Gabi and the zombies perceive this as a fault in James' masculinity, pegging Em (who married James for no better reason than to get back at her father) as a woman who has sapped his virility. On the outside, James is the perfect male specimen: handsome, rich, and in shape. Cronenberg seems to say that James' failing isn't being a whipped wimp, but is instead a result of his emptiness: he's all surface, no depth, like Vincent or Roger O. Thornhill, like an infinity pool. In essence, a clone even before he's been doubled.

Was it fate?

Brandon Cronenberg provides a tantalizing number of ambiguous hints that there's far more going on behind the scenes. Even though Gabi and the zombies claim James' road accident was his own foolish fault, there's the sense that it could've been orchestrated by somebody. During James' orgy-and-drug-fueled hallucinations, he has visions of the zombies circling him wearing some sort of VR headsets, all while a demonic Em leads the pack. "Is this a dream?" the supposedly real Em wonders aloud as she leaves James in tears. How much of James' ordeal is real, anyway? And who's to blame?

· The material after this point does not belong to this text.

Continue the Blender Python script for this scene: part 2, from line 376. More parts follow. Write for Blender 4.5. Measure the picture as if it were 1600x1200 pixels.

In the end, the answers to those questions don't matter. James, having finally found himself and realized the depth of his failing (professionally as well as morally), can't merely get on a plane back home with the rest of the two-faced zombies. Instead, he remains at the empty resort during the country's rainy season, alone. James, like George Webber, can't go home again, and like Jake Barnes, can't get away from himself. He'll remain in Li Tolqa forever. Because, after all, that's where he died.